A History and Culture Portrait, James L. Haley’s dramatic saga of the Apaches’ doomed guerrilla war against the whites, marks a radical departure from the method followed by previous histories of white-Native conflict. Arguing that "you cannot understand the history unless you understand the culture," Haley first discusses the lifeway of the Apaches—their mythology and folklore, religious customs, everyday life, and social mores. Haley then explores the tumultuous decades of trade and treaties and of betrayal and bloodshed that preceded the Apaches’ final military defeat in 1886. He emphasizes figures that played a decisive role in the Mangas Coloradas, Cochise, and Geronimo, on the one hand, and Royal Whitman, George Crook, and John Clum on the other. With a new preface that places the book in the context of contemporary scholarship, Apaches is a well-rounded overview of Apache history and culture.

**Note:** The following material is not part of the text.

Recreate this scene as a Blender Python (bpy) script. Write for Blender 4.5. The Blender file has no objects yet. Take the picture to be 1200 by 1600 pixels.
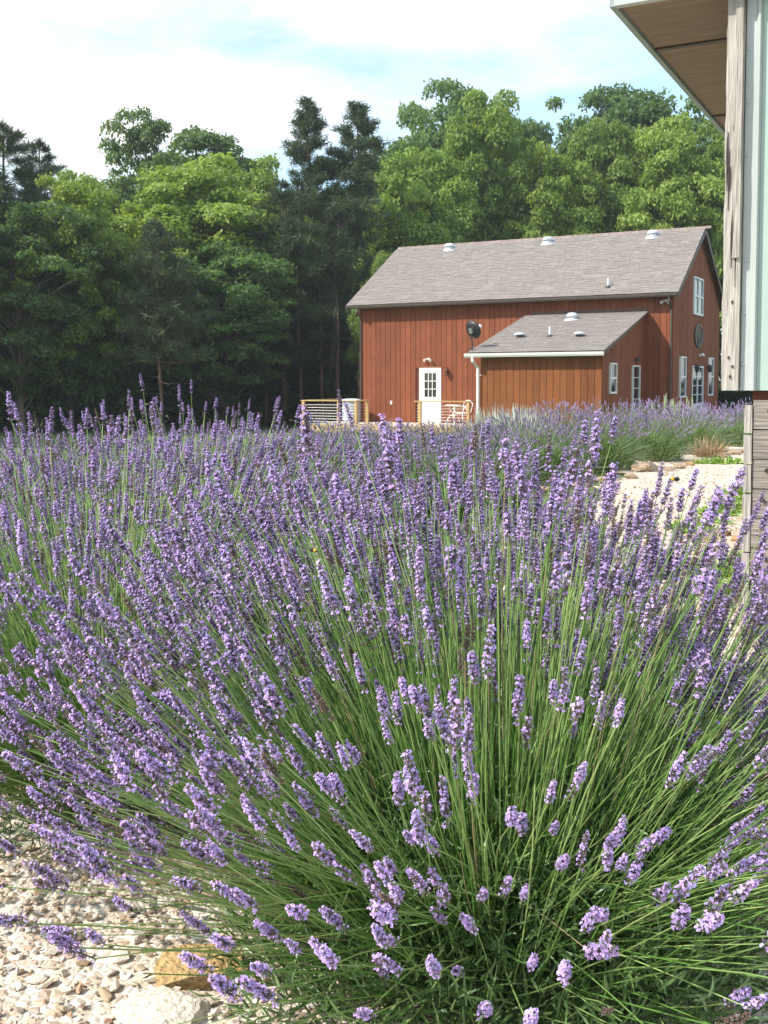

It is an interesting combination of ethnography and history. Interspersed in the narrative are short 'stories'/tales about Coyote and other figures in Apache mythology. The latter part of the work is more history of Apaches in the Southwest. Much of the problems occurring between indigenous peoples and colonizers are caused by the colonizers. In the history of the US it has been mainly war profiteers who have caused problems and that is US history in general not just dealing with first peoples. It seemed whenever either the Indian Bureau or the War Department put in place an individual that cared about the Native Americans and keeping the peace the "Indian Ring" worked to get them replaced so they could profit from supplying the military in wars they instigated against the Native Americans. This work shows this small example in the centuries of US history.
I stopped reading on page 46. Why? I got to the first group of pictures and under one of them it says, "An Apache Princess". Yes, I rolled my eyes, took my bookmark out and tossed it to the side. All done. On to the next book.